### AVAILABLE DATA
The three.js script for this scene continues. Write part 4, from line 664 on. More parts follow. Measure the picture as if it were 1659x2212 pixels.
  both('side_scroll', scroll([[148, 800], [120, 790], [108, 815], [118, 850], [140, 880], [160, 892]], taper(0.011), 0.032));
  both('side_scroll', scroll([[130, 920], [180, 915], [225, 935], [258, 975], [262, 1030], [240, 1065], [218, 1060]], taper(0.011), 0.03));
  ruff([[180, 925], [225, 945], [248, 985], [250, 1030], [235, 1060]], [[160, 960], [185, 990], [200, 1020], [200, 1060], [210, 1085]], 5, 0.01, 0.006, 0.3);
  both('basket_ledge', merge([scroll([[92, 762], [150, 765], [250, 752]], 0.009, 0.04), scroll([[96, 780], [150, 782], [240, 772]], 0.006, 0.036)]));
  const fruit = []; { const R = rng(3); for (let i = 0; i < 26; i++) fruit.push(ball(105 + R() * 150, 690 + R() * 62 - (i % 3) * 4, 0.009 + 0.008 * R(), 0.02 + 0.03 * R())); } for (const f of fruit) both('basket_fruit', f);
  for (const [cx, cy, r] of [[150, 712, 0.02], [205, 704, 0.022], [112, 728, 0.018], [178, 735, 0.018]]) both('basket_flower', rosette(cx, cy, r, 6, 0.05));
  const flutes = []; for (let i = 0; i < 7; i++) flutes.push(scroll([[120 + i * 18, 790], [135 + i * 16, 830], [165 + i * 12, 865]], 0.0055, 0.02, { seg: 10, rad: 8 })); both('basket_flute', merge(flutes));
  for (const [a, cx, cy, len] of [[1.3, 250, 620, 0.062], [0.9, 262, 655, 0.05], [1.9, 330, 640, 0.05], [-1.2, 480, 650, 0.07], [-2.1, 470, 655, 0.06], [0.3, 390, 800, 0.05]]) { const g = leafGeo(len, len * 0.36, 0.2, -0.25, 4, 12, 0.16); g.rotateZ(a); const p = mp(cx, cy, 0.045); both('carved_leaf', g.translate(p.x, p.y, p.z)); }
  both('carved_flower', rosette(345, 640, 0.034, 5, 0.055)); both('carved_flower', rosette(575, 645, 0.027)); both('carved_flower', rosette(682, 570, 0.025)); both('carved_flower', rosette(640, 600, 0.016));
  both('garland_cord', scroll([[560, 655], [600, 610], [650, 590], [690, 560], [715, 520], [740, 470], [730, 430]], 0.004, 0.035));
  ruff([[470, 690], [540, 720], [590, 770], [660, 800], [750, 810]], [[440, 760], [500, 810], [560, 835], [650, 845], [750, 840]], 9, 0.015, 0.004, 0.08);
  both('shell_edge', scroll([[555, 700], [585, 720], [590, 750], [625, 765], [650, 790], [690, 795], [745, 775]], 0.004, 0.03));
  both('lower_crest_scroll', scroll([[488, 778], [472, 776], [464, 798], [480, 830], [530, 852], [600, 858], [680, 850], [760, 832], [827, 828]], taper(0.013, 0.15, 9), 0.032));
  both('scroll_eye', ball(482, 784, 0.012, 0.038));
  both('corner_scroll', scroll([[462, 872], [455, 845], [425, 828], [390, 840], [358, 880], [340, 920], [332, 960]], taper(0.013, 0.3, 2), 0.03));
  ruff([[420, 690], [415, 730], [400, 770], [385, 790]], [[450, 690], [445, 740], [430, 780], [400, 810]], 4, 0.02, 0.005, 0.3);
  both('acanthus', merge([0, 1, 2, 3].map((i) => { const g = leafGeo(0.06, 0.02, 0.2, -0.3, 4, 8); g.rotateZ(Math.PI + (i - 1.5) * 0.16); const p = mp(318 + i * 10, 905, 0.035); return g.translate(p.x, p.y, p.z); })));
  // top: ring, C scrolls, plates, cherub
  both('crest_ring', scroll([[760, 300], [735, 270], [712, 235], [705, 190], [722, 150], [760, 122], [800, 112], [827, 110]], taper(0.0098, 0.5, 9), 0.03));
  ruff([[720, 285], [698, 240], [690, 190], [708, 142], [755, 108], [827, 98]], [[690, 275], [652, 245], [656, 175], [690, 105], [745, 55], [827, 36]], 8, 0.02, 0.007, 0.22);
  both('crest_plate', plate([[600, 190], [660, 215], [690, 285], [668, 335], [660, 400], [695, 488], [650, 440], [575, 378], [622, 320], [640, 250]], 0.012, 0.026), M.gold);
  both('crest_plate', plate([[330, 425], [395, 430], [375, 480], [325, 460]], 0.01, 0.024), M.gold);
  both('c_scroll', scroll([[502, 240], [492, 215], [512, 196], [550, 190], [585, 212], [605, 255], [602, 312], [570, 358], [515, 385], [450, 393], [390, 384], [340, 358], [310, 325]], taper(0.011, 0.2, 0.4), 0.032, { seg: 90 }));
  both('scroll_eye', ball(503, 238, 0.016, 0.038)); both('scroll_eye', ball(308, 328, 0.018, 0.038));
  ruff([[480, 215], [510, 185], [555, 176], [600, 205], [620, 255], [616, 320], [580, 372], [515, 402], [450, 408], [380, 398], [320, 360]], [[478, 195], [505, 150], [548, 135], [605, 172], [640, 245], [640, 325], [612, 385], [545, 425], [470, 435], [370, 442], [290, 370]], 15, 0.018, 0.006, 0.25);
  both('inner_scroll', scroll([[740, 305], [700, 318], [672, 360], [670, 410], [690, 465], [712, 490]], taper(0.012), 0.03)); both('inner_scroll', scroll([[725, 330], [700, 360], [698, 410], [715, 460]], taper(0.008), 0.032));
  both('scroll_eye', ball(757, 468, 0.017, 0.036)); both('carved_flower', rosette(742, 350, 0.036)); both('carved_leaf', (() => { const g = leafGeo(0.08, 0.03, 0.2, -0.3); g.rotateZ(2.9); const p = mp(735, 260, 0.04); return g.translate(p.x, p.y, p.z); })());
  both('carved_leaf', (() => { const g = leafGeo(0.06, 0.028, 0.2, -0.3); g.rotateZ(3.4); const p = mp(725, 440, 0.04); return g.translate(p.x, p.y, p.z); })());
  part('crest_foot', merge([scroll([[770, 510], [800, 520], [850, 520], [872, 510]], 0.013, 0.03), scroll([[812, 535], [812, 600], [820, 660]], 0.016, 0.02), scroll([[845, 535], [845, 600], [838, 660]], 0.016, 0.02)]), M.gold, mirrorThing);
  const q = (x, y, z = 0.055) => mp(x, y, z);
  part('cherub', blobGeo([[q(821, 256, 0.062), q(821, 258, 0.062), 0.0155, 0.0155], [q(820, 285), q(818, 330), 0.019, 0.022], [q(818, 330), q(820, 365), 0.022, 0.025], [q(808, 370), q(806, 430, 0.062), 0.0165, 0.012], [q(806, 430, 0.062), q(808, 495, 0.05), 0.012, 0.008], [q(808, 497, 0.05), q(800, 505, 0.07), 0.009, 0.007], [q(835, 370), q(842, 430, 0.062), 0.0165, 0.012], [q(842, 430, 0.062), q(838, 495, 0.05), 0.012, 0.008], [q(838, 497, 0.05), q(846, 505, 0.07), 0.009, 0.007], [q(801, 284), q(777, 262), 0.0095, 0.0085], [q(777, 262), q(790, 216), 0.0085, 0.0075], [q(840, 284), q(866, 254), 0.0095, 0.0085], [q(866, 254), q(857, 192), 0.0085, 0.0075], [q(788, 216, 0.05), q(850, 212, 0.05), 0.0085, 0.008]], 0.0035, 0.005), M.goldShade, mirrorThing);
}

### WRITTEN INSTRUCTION
Extract all of the material exactly as it is written.

### EXERCISE RESPONSE
The three.js script for this scene continues. Write part 4, from line 664 on. More parts follow. Measure the picture as if it were 1659x2212 pixels.
  both('side_scroll', scroll([[148, 800], [120, 790], [108, 815], [118, 850], [140, 880], [160, 892]], taper(0.011), 0.032));
  both('side_scroll', scroll([[130, 920], [180, 915], [225, 935], [258, 975], [262, 1030], [240, 1065], [218, 1060]], taper(0.011), 0.03));
  ruff([[180, 925], [225, 945], [248, 985], [250, 1030], [235, 1060]], [[160, 960], [185, 990], [200, 1020], [200, 1060], [210, 1085]], 5, 0.01, 0.006, 0.3);
  both('basket_ledge', merge([scroll([[92, 762], [150, 765], [250, 752]], 0.009, 0.04), scroll([[96, 780], [150, 782], [240, 772]], 0.006, 0.036)]));
  const fruit = []; { const R = rng(3); for (let i = 0; i < 26; i++) fruit.push(ball(105 + R() * 150, 690 + R() * 62 - (i % 3) * 4, 0.009 + 0.008 * R(), 0.02 + 0.03 * R())); } for (const f of fruit) both('basket_fruit', f);
  for (const [cx, cy, r] of [[150, 712, 0.02], [205, 704, 0.022], [112, 728, 0.018], [178, 735, 0.018]]) both('basket_flower', rosette(cx, cy, r, 6, 0.05));
  const flutes = []; for (let i = 0; i < 7; i++) flutes.push(scroll([[120 + i * 18, 790], [135 + i * 16, 830], [165 + i * 12, 865]], 0.0055, 0.02, { seg: 10, rad: 8 })); both('basket_flute', merge(flutes));
  for (const [a, cx, cy, len] of [[1.3, 250, 620, 0.062], [0.9, 262, 655, 0.05], [1.9, 330, 640, 0.05], [-1.2, 480, 650, 0.07], [-2.1, 470, 655, 0.06], [0.3, 390, 800, 0.05]]) { const g = leafGeo(len, len * 0.36, 0.2, -0.25, 4, 12, 0.16); g.rotateZ(a); const p = mp(cx, cy, 0.045); both('carved_leaf', g.translate(p.x, p.y, p.z)); }
  both('carved_flower', rosette(345, 640, 0.034, 5, 0.055)); both('carved_flower', rosette(575, 645, 0.027)); both('carved_flower', rosette(682, 570, 0.025)); both('carved_flower', rosette(640, 600, 0.016));
  both('garland_cord', scroll([[560, 655], [600, 610], [650, 590], [690, 560], [715, 520], [740, 470], [730, 430]], 0.004, 0.035));
  ruff([[470, 690], [540, 720], [590, 770], [660, 800], [750, 810]], [[440, 760], [500, 810], [560, 835], [650, 845], [750, 840]], 9, 0.015, 0.004, 0.08);
  both('shell_edge', scroll([[555, 700], [585, 720], [590, 750], [625, 765], [650, 790], [690, 795], [745, 775]], 0.004, 0.03));
  both('lower_crest_scroll', scroll([[488, 778], [472, 776], [464, 798], [480, 830], [530, 852], [600, 858], [680, 850], [760, 832], [827, 828]], taper(0.013, 0.15, 9), 0.032));
  both('scroll_eye', ball(482, 784, 0.012, 0.038));
  both('corner_scroll', scroll([[462, 872], [455, 845], [425, 828], [390, 840], [358, 880], [340, 920], [332, 960]], taper(0.013, 0.3, 2), 0.03));
  ruff([[420, 690], [415, 730], [400, 770], [385, 790]], [[450, 690], [445, 740], [430, 780], [400, 810]], 4, 0.02, 0.005, 0.3);
  both('acanthus', merge([0, 1, 2, 3].map((i) => { const g = leafGeo(0.06, 0.02, 0.2, -0.3, 4, 8); g.rotateZ(Math.PI + (i - 1.5) * 0.16); const p = mp(318 + i * 10, 905, 0.035); return g.translate(p.x, p.y, p.z); })));
  // top: ring, C scrolls, plates, cherub
  both('crest_ring', scroll([[760, 300], [735, 270], [712, 235], [705, 190], [722, 150], [760, 122], [800, 112], [827, 110]], taper(0.0098, 0.5, 9), 0.03));
  ruff([[720, 285], [698, 240], [690, 190], [708, 142], [755, 108], [827, 98]], [[690, 275], [652, 245], [656, 175], [690, 105], [745, 55], [827, 36]], 8, 0.02, 0.007, 0.22);
  both('crest_plate', plate([[600, 190], [660, 215], [690, 285], [668, 335], [660, 400], [695, 488], [650, 440], [575, 378], [622, 320], [640, 250]], 0.012, 0.026), M.gold);
  both('crest_plate', plate([[330, 425], [395, 430], [375, 480], [325, 460]], 0.01, 0.024), M.gold);
  both('c_scroll', scroll([[502, 240], [492, 215], [512, 196], [550, 190], [585, 212], [605, 255], [602, 312], [570, 358], [515, 385], [450, 393], [390, 384], [340, 358], [310, 325]], taper(0.011, 0.2, 0.4), 0.032, { seg: 90 }));
  both('scroll_eye', ball(503, 238, 0.016, 0.038)); both('scroll_eye', ball(308, 328, 0.018, 0.038));
  ruff([[480, 215], [510, 185], [555, 176], [600, 205], [620, 255], [616, 320], [580, 372], [515, 402], [450, 408], [380, 398], [320, 360]], [[478, 195], [505, 150], [548, 135], [605, 172], [640, 245], [640, 325], [612, 385], [545, 425], [470, 435], [370, 442], [290, 370]], 15, 0.018, 0.006, 0.25);
  both('inner_scroll', scroll([[740, 305], [700, 318], [672, 360], [670, 410], [690, 465], [712, 490]], taper(0.012), 0.03)); both('inner_scroll', scroll([[725, 330], [700, 360], [698, 410], [715, 460]], taper(0.008), 0.032));
  both('scroll_eye', ball(757, 468, 0.017, 0.036)); both('carved_flower', rosette(742, 350, 0.036)); both('carved_leaf', (() => { const g = leafGeo(0.08, 0.03, 0.2, -0.3); g.rotateZ(2.9); const p = mp(735, 260, 0.04); return g.translate(p.x, p.y, p.z); })());
  both('carved_leaf', (() => { const g = leafGeo(0.06, 0.028, 0.2, -0.3); g.rotateZ(3.4); const p = mp(725, 440, 0.04); return g.translate(p.x, p.y, p.z); })());
  part('crest_foot', merge([scroll([[770, 510], [800, 520], [850, 520], [872, 510]], 0.013, 0.03), scroll([[812, 535], [812, 600], [820, 660]], 0.016, 0.02), scroll([[845, 535], [845, 600], [838, 660]], 0.016, 0.02)]), M.gold, mirrorThing);
  const q = (x, y, z = 0.055) => mp(x, y, z);
  part('cherub', blobGeo([[q(821, 256, 0.062), q(821, 258, 0.062), 0.0155, 0.0155], [q(820, 285), q(818, 330), 0.019, 0.022], [q(818, 330), q(820, 365), 0.022, 0.025], [q(808, 370), q(806, 430, 0.062), 0.0165, 0.012], [q(806, 430, 0.062), q(808, 495, 0.05), 0.012, 0.008], [q(808, 497, 0.05), q(800, 505, 0.07), 0.009, 0.007], [q(835, 370), q(842, 430, 0.062), 0.0165, 0.012], [q(842, 430, 0.062), q(838, 495, 0.05), 0.012, 0.008], [q(838, 497, 0.05), q(846, 505, 0.07), 0.009, 0.007], [q(801, 284), q(777, 262), 0.0095, 0.0085], [q(777, 262), q(790, 216), 0.0085, 0.0075], [q(840, 284), q(866, 254), 0.0095, 0.0085], [q(866, 254), q(857, 192), 0.0085, 0.0075], [q(788, 216, 0.05), q(850, 212, 0.05), 0.0085, 0.008]], 0.0035, 0.005), M.goldShade, mirrorThing);
}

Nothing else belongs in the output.